使用mysqli数据库检查提交表单输入

Question

When I type a code into my form I want my PHP code to check on submit that the code exists in the database and then run MySqli query. I have tried to do that but I get error Cannot use isset() on the result of an expression (you can use "null !== expression" instead) I have Googled the problem but not a single one did help me to solve or understand my problem.

FORM

<p><b>Skriv in din laddkod nedan och tryck på "Ladda"</b></p>
<form action="laddaklar.php" method="post">
<input type="text" name="laddkod"/>
<input type="submit" name="submit" value="Ladda" />
</form>

PHP

<?php 

session_start();

    $mysqli = NEW MySQLI ('localhost', 'root', '', 'ph');

    $laddkod = isset($_POST['laddkod']) ? $_POST['laddkod'] : '';



    $kod= "SELECT refill from card_refill"; 
    $result = $mysqli->query($kod);


    if(isset($_POST['submit'] && $laddkod==$result)){


     $resultSet = $mysqli->query ("UPDATE card_credit SET value= value + (select credit from card_refill WHERE refill='" . $_POST['laddkod'] . "') WHERE card_id = '" . $_SESSION['card'] . "' ");

 echo "<b>Ditt kort har laddats!</b>";
}
else
{
    echo "Fel laddkod";
}

Answer 1

The error that you're getting:

Cannot use isset() on the result of an expression

Is caused by what looks like an attempt to use an expression here:

if(isset($_POST['submit'] && $laddkod==$result)){...

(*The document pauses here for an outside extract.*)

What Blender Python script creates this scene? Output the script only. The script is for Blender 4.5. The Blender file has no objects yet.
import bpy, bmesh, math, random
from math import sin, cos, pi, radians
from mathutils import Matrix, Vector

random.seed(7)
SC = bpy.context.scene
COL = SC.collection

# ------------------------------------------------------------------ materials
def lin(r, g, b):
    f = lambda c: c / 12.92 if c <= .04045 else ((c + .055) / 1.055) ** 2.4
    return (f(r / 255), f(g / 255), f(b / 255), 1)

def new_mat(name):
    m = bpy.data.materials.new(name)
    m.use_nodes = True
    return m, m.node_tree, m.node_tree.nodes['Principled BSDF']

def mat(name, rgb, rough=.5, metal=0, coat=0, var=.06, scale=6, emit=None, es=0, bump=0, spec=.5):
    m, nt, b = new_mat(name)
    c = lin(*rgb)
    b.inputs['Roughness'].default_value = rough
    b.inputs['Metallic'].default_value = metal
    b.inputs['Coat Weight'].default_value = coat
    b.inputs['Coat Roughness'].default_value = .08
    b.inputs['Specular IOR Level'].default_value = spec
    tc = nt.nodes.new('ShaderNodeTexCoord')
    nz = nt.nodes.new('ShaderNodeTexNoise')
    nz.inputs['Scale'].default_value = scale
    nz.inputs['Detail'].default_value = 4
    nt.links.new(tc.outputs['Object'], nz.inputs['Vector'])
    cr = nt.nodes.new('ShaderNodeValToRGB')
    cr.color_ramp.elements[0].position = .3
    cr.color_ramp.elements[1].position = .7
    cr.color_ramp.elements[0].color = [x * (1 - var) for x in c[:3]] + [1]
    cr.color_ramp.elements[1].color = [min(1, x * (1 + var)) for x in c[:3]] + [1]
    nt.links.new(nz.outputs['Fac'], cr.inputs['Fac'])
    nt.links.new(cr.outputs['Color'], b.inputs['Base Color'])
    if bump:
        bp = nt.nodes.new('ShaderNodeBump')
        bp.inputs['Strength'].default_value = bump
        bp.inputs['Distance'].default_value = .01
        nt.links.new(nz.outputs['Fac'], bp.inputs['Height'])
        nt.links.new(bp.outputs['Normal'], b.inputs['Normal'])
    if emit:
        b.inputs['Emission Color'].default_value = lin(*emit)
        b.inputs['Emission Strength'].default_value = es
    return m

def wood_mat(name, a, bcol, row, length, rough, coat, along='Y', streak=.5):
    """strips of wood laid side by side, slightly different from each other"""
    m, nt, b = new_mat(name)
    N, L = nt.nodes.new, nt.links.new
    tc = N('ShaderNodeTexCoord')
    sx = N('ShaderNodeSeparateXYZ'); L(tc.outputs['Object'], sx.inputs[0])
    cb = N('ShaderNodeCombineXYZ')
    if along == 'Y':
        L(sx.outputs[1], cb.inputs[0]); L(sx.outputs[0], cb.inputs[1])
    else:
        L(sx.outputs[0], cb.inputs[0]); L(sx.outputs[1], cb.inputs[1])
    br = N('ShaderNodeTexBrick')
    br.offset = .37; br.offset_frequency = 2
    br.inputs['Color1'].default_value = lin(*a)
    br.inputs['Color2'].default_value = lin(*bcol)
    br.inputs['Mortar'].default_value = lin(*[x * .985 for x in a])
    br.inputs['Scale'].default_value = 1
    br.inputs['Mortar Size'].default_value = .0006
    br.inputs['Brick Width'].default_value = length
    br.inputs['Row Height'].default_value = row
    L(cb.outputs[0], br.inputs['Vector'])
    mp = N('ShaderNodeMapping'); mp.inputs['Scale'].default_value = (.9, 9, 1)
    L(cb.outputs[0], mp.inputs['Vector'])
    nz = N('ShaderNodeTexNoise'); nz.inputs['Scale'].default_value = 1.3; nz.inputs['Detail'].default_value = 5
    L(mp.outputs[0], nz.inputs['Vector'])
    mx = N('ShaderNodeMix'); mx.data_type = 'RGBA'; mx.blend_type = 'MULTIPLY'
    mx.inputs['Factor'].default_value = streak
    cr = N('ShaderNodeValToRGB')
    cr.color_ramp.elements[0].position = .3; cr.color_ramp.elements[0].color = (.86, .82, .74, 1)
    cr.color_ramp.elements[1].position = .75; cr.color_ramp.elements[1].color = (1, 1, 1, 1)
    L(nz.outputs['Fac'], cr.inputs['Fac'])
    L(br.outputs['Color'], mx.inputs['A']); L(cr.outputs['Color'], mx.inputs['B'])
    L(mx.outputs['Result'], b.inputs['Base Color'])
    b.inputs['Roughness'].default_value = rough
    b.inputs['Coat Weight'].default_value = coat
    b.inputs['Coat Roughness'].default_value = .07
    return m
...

You have to close the isset() properly and remove the spurious extra ) :

if( isset($_POST['submit']) && $laddkod==$row['refill'] ){...
-----------------------add^  --------------------remove^

Furthermore you're not fetching any row results for the first query:

$kod= "SELECT refill from card_refill"; 
$result = $mysqli->query($kod);
$row = $result->fetch_assoc(); // The value will be in the $row array

Then you appear to never execute the UPDATE query.

---

Additionally it is not clear where you're setting $_SESSION['card'] , but you will want to make sure it is set before attempting the UPDATE query.